Marcel Silvius, program head of climate-smart land use at Wetlands International, said the goal of conserving 30 percent of peat and leaving 70 percent open to drainage was “like allowing smoking in the left side of a plane and forbidding it on the right side.”
He said there was “no way” to protect the 30 percent from the impact of draining the 70 percent.
“Indonesia will have to come to grips with the fact that the current predominant land-use types on peat, which all use drainage, cannot be continued and need to be phased out,” said Silvius.
Indradi said the rule around peat domes appeared to be based on the “eco-hydro” concept pushed by Asia Pacific Resources International Limited (APRIL), Indonesia’s second-largest pulp and paper firm. The company has developed in the Kampar Peninsula, which is probably Sumatra’s largest peat dome, a giant “ring” of acacia plantations it says secures the forest in the center against encroachment by local communities.
But the peat beneath the acacia must still be drained, a practice Wetlands International says is sending the entire landscape on a path to oblivion.
Roughly 40 percent of the peatlands in the Kampar Peninsula have been drained and coverted to acacia estates, and roughly a third of APRIL’s total plantation holdings are located there, making the peat dome issue a key flashpoint in the struggle between companies looking to secure their businesses in the face of additional regulation and environmentalists seeking stricter rules after last year’s devastating fires.
In a separate development, Greenpeace on Thursday suspended its sustainability partnership with APRIL over its alleged construction of drainage canals in the peat swamps of Padang Island, saying the company could not be trusted to deliver on its commitments.
“The government needs to commit to end further drainage-based development and to identify priority peatlands for protection and restoration, including phase-out or retirement of existing plantations in these areas,” said Silvius.

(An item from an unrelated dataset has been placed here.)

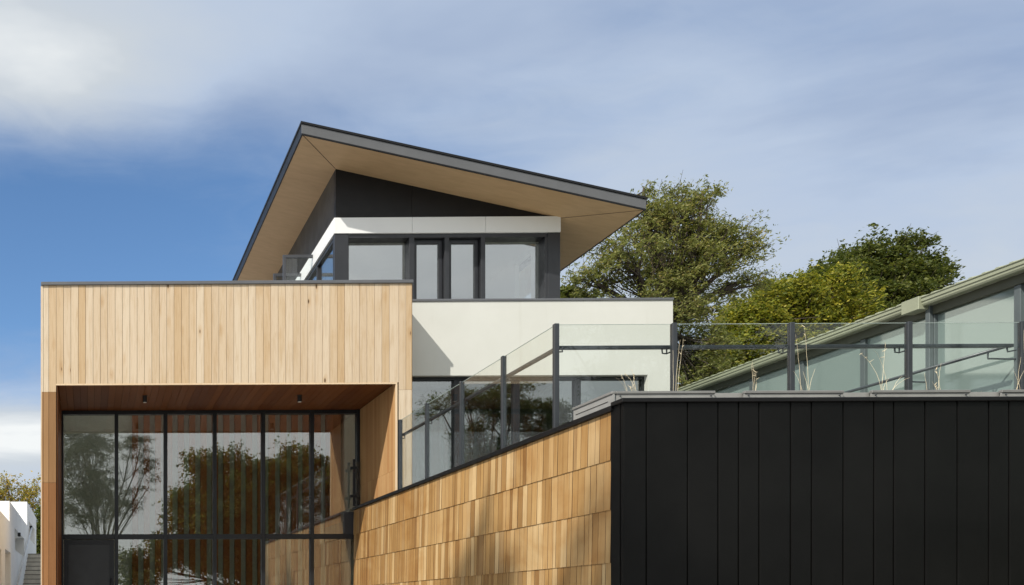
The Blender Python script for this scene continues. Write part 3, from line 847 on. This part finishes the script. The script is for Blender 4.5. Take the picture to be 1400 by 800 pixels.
# ------------------------------------------------------------------ stepped white wall and stairs at the left
XW = -2.65
sw_ = thing('stepped_wall', (XW, 29, 0), 'white rendered wall rising in steps beside the outdoor stairs, with slot recesses', 'wall')
def zq(px, py, X=XW): return ZX(px, py, X)
Y1s, Y2s, Y3s = YX(13, XW), YX(37, XW), YX(49.6, XW)
z1s, z2s = zq(13, 685), zq(37, 686); z0s = zq(13, 713)
b = MB()
niche = [(YX(20, XW), YX(33, XW), zq(33, 762), zq(20, 722)), (YX(39.4, XW), YX(47.3, XW), zq(47.3, 745), zq(39.4, 712)), (YX(7, XW), YX(14.6, XW), .2, zq(14.6, 756)), (YX(-6, XW), YX(1.8, XW), .2, zq(1.8, 752))]
for (ya, yb, zt_) in ((18.0, Y1s, z0s), (Y1s, Y2s, z1s), (Y2s, Y3s, z2s)):
    hs = []
    for hsq in niche:
        a_, b_ = max(hsq[0], ya), min(hsq[1], yb)
        if b_ > a_: hs.append((a_, b_, hsq[2], hsq[3]))
    holed(b, 'X', ya, yb, 0, zt_, XW - .35, XW, hs)
    b.box(XW - 4.0, XW - .352, ya, yb, 0, zt_)
b.build('rendered_wall', M['stairwall'], sw_)
b = MB(); b.tube([(XW + .09, YX(20, XW), zq(20, 800) + .0), (XW + .09, YX(40.5, XW), zq(40.5, 722))], .035, 8)
hr = b.build('handrail', M['rail_white'], sw_, smooth=True)
for (px, py, lab) in ((24, 731, 'small black wall lamp in the nearer recess of the stepped white wall'), (40.6, 721, 'small black wall lamp by the farther recess of the stepped white wall')):
    y_ = YX(px, XW); z_ = zq(px, py)
    t = thing('wall_lamp', (XW, y_, z_), lab, 'light', 'lamps on the stepped white wall')
    b = MB(); b.box(XW + .002, XW + .02, y_ - .04, y_ + .04, z_ - .05, z_ + .06); b.build('back_plate', M['lampblack'], t)
    b = MB(); b.tube([(XW + .07, y_, z_ - .07), (XW + .07, y_, z_ + .07)], .048, 12); b.build('lamp_housing', M['lampblack'], t)
stt = thing('outdoor_stairs', ((XW + BX0) / 2, 34, 0), 'grey concrete stairs climbing between the stepped white wall and the house', 'stairs')
b = MB(); nz = MB(); top = zq(38, 757); yt = YX(38, XW); ri, tr_ = .195, .40
k = 0; z = top; y = yt
while z > .05:
    b.box(XW + .003, BX0 - .06, y, Y3s + 6 if k == 0 else y + tr_ + .02, max(0, z - ri - .15), z)
    nz.box(XW + .006, BX0 - .063, y - .012, y + .03, z + .001, z + .006) if False else nz.box(XW + .006, BX0 - .063, y - .006, y - .001, z - .03, z - .004)
    z -= ri; y -= tr_; k += 1
b.build('steps', M['tread'], stt); nz.build('nosing', M['nosing'], stt)

# ------------------------------------------------------------------ trees
def tree(name, label, cat, base, fork, lobes, nclump, per, leaf, lmat, seed, rt=.22, group=None, rc=.55, flat=.6, bark='bark', twigs=2, inner=.35, aspect=.45, subf=.22, subr=.30, loose=.35, droop=0.0):
    rs_ = np.random.RandomState(seed); rnd = random.Random(seed)
    base = Vector(base); fork = Vector(fork)
    root = thing(name, base, label, cat, group)
    tb = MB()
    mid = (base + fork) / 2 + Vector((rnd.uniform(-.15, .15), rnd.uniform(-.15, .15), 0))
    tb.tube([base, mid, fork], [rt, rt * .82, rt * .68], 9)
    vol = [l[3] * l[4] * l[5] for l in lobes]; tot = sum(vol)
    cl = []
    for L, v in zip(lobes, vol):
        c = Vector(L[:3]); r = Vector(L[3:6])
        ln = (c - fork).length
        a = fork + (c - fork) * .35 + Vector((rnd.uniform(-.1, .1), rnd.uniform(-.1, .1), .12)) * ln * .5
        p2 = fork + (c - fork) * .7 + Vector((rnd.uniform(-.08, .08), rnd.uniform(-.08, .08), .08)) * ln * .5
        end = c + Vector((0, 0, r.z * .35))
        limb = [fork, a, p2, c, end]; rad = [rt * .55, rt * .42, rt * .3, rt * .19, rt * .08]
        tb.tube(limb, rad, 6)
        m = max(3, int(round(nclump * v / tot)))
        subs = []
        for i in range(max(5, int(m * subf))):
            d = rs_.normal(size=3); d /= np.linalg.norm(d); q = inner + (1.0 - inner) * rs_.rand() ** .7
            subs.append((c + Vector((d[0] * r.x * q, d[1] * r.y * q, d[2] * r.z * q)), subr * (.6 + .8 * rs_.rand())))
        for i in range(m):
            if rs_.rand() < loose:
                d = rs_.normal(size=3); d /= np.linalg.norm(d); q = inner + (1.12 - inner) * rs_.rand()
                p = c + Vector((d[0] * r.x * q, d[1] * r.y * q, d[2] * r.z * q))
            else:
                sc_, sr = subs[i % len(subs)]
                d = rs_.normal(size=3); d /= np.linalg.norm(d); q = rs_.rand() ** .5 * sr
                p = sc_ + Vector((d[0] * r.x * q, d[1] * r.y * q, d[2] * r.z * q * .8))
            cl.append((p, q))
            if rnd.random() < .75:
                s_ = limb[rnd.choice((1, 2, 3, 3))]
                mm = s_ + (p - s_) * .5 + Vector((rnd.uniform(-.12, .12), rnd.uniform(-.12, .12), -.02)) * (p - s_).length
                tb.tube([s_, mm, p], [rt * .14, rt * .085, rt * .03], 4, False)
                for w_ in range(twigs):
                    e_ = p + Vector(tuple(rs_.normal(size=3) * rc * .8))
                    tb.tube([mm + (p - mm) * .6, e_], [rt * .045, rt * .015], 3, False)
    tb.build('trunk', M[bark], root, smooth=True)
    # leaves
    C = []
    for p, q in cl:
        m = int(per * rnd.uniform(.6, 1.3))
        dd = rs_.normal(size=(m, 3)); ln_ = np.linalg.norm(dd, axis=1, keepdims=True); dd *= np.minimum(1, 1.55 / ln_); dd = dd * np.array([rc, rc, rc * flat]) * (.7 + .6 * rs_.rand())
        nt = max(3, m // 14)
        tip = rs_.normal(size=(nt, 3)) * np.array([rc, rc, rc * flat]) * 1.25
        tip *= np.minimum(1, 1.9 * rc / np.linalg.norm(tip, axis=1, keepdims=True))
        w_i = rs_.randint(0, nt, m); u_ = rs_.rand(m, 1) ** .6
        sp = tip[w_i] * u_; sp[:, 2] -= (u_[:, 0] ** 2) * rc * droop
        dd = np.where(rs_.rand(m, 1) < .7, sp + rs_.normal(size=(m, 3)) * rc * .13, dd)
        C.append(np.array(p)[None, :] + dd)
    C = np.concatenate(C)
    m = len(C)
    nrm = rs_.normal(size=(m, 3)); nrm[:, 2] = np.abs(nrm[:, 2]) + .5
    nrm /= np.linalg.norm(nrm, axis=1, keepdims=True)
    t = rs_.normal(size=(m, 3)); t -= nrm * (t * nrm).sum(1, keepdims=True); t /= np.linalg.norm(t, axis=1, keepdims=True)
    bt = np.cross(nrm, t); s_ = leaf * (.6 + .8 * rs_.rand(m, 1))
    V = np.empty((m, 4, 3)); V[:, 0] = C - t * s_; V[:, 1] = C - bt * s_ * aspect; V[:, 2] = C + t * s_; V[:, 3] = C + bt * s_ * aspect
    V = V.reshape(-1, 3) - np.array(base)
    me = bpy.data.meshes.new('crown'); me.vertices.add(m * 4); me.vertices.foreach_set('co', V.ravel())
    me.loops.add(m * 4); me.loops.foreach_set('vertex_index', np.arange(m * 4, dtype=np.int32))
    me.polygons.add(m); me.polygons.foreach_set('loop_start', np.arange(0, m * 4, 4, dtype=np.int32))
    me.materials.append(M[lmat]); me.update(calc_edges=True); me.validate()
    o = bpy.data.objects.new('crown', me); COL.objects.link(o); o.parent = root
    return root

def lobe(px, py, Y, rx, rz, ry=None):                        # pixel centre and pixel radii at depth Y -> metres
    s = Y / F
    return (UX(px, Y), Y, VZ(px, py, Y), rx * s, (ry if ry else (rx + rz) / 2) * s, rz * s)

T1 = 30.0
tree('airy_tree', 'tall airy olive and rust tree behind the white wall, below the roof tip', 'tree',
     (UX(905, T1), T1, 0), (UX(908, T1), T1, VZ(908, 455, T1)),
     [lobe(*a) for a in ((885, 300, 30, 38, 44), (850, 350, 29.5, 48, 38), (935, 300, 30.5, 50, 42), (985, 330, 30, 48, 30), (1018, 345, 29.6, 30, 32),
                         (930, 365, 30.3, 62, 42), (812, 385, 30, 34, 22), (1015, 385, 30.5, 38, 20), (960, 420, 30, 34, 28), (955, 480, 30.2, 42, 44), (890, 420, 29.8, 60, 40), (880, 262, 30, 14, 20), (960, 268, 30, 22, 16), (955, 530, 30, 44, 40))],
     900, 78, .056, 'leaf_airy', 11, rt=.24, rc=.26, flat=.6, inner=.35, aspect=.34, subf=.16, subr=.34, loose=.5, droop=.5)
T2 = 38.0
tree('dense_tree', 'dense tree with yellow green crown left of the dark one, behind the sage eave', 'tree',
     (UX(1060, T2), T2, 0), (UX(1060, T2), T2, VZ(1060, 560, T2)),
     [lobe(*a) for a in ((1050, 440, 38, 56, 52), (1100, 420, 38, 52, 50), (1010, 480, 37.6, 44, 40), (1075, 500, 37.5, 70, 46), (985, 520, 37.8, 34, 34), (1140, 440, 38, 50, 44), (1072, 412, 38.4, 34, 24), (1015, 455, 37.8, 36, 36), (978, 500, 37.6, 30, 34), (1140, 500, 38, 70, 50), (1000, 540, 37.6, 60, 36))],
     1000, 150, .072, 'leaf_gold', 12, rt=.35, rc=.32, flat=.8, inner=.5, aspect=.5)
T3 = 42.0
tree('dark_tree', 'dark green tree with knobbly crown standing highest behind the sage eave', 'tree',
     (UX(1200, T3), T3, 0), (UX(1200, T3), T3, VZ(1200, 520, T3)),
     [lobe(*a) for a in ((1172, 348, 42, 24, 24), (1225, 345, 42, 28, 26), (1190, 380, 42, 50, 32), (1262, 372, 42, 26, 30), (1240, 400, 41.5, 46, 30), (1150, 400, 41.6, 46, 34), (1195, 430, 41.5, 70, 40), (1138, 384, 41.2, 36, 32), (1112, 402, 40.8, 30, 28), (1280, 383, 42, 14, 10), (1112, 450, 41.8, 40, 40), (1240, 450, 42, 60, 40))],
     1000, 150, .076, 'leaf_dark', 13, rt=.38, rc=.33, flat=.8, inner=.45, aspect=.5)
T4 = 34.0
tree('small_tree', 'small dark leafy tree low between the upper storey and the airy tree', 'tree',
     (UX(785, T4), T4, 0), (UX(785, T4), T4, VZ(785, 430, T4)),
     [lobe(*a) for a in ((780, 402, 34, 12, 12), (797, 408, 34, 14, 10), (775, 415, 34, 16, 14))], 26, 60, .12, 'leaf_dark', 14, rt=.12, rc=.22)
T5 = 55.0
tree('autumn_tree', 'thinning yellow orange autumn tree above the stepped white wall', 'tree',
     (UX(20, T5), T5, 0), (UX(20, T5), T5, VZ(20, 720, T5)),
     [lobe(*a) for a in ((10, 668, 55, 22, 14), (36, 672, 55, 16, 20), (50, 668, 55, 12, 18), (-14, 672, 55, 22, 18), (22, 690, 55, 40, 18))],
     150, 34, .085, 'leaf_autumn', 15, rt=.16, rc=.33, flat=.9, inner=.3, bark='twig', twigs=7)
T6 = 46.5
tree('hedge_shrub', 'leafy yellow green shrub in the gap at the top of the outdoor stairs', 'shrub',
     (UX(54, T6), T6, EYE + 2.2), (UX(54, T6), T6, EYE + 3.0),
     [lobe(*a) for a in ((54, 715, 46.5, 10, 26), (52, 745, 46.5, 12, 20), (60, 725, 46.5, 12, 30))], 60, 90, .085, 'leaf_hedge', 16, rt=.06, rc=.22)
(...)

Nirarta Samadhi, Indonesia country director of the World Resources Institute, said that the science “needed to be questioned” and that much of the detailed implementation of the regulations to conserve peat had still to be worked out.
Procedural details yet to be established
Greenpeace expressed regret that civil society groups were not more extensively involved in the consultation process from mid-2016. It said it received no response to a series of recommendations it wrote to the government earlier this year.
The presidential regulation will now require four government ministries to issue implementing regulations.
The Ministry for the Environment and Forestry, the Ministry of Agriculture, the Ministry of Public Works and the Ministry of Land and Spatial Planning will each need to draft and sign regulations of their own.
These institutions hold overlapping responsibilities across the piece, ranging from commercial permit issuance to water management. This is not a new bureaucratic challenge for Indonesia.
Lax law enforcement could prove to be a repeat offender in enforcing well-intentioned laws drafted by Jakarta. A previous moratorium in 2013 on cutting primary forests was widely flouted.
Greenpeace’s Indradi said the planned benefits could be realized only “if there is strong enforcement on this regulation — but if not then it is meaningless.”
Stakeholders are aware of this challenge. Norway has said it would hold back 50 percent of its planned contribution to peatland restoration pending the fine print. “Norway will disburse an additional $25 million once the monitoring and enforcement plan for the new peat moratorium is ready,” the Norwegian government said in a statement.
“The minimum 30 percent peat protection could turn out to be an empty promise,” said Indradi. “For example, there is a previously existing law which stipulates a minimum of 30 percent forest cover within provincial spatial plans — but this is not enforced and fulfilled.”
Jokowi has created a peatland restoration agency under the executive branch, with powers to conduct spot inspections on company concessions. The Indonesian military have in the last year run more patrols into remote areas. Does this amount to a meaningful trend toward more robust law enforcement? “Little by little, I would say,” Indradi said, adding that more than 200 companies have been listed by the government as potentially liable for violations, yet only a handful have faced court proceedings.
Eyes on the Forest, a coalition of three prominent environmental pressure groups, has reported 49 companies to the police for alleged negligence or deliberate burning of land within their concessions between 2014-16. Regional police forces have already faced controversy for closing cases against more than a dozen companies, while some civil servants have reported inaction in following up complaints.
In reforming Indonesia’s troubled hinterlands the government has to walk a line between pulp, palm and paper industries that provide livelihoods for millions with the unambiguous need to protect the archipelago’s most carbon-rich ecosystems. Greenpeace and Wetlands International say the government has not done enough to move on from destructive land use.
“For me everything that is providing an opportunity has to be praised,” said WRI’s Samadhi. “It is giving us hope and has the potential to provide something good, but it depends on the implementing regulations.”
A previous version of this article incorrectly stated that the new regulation was No. 56.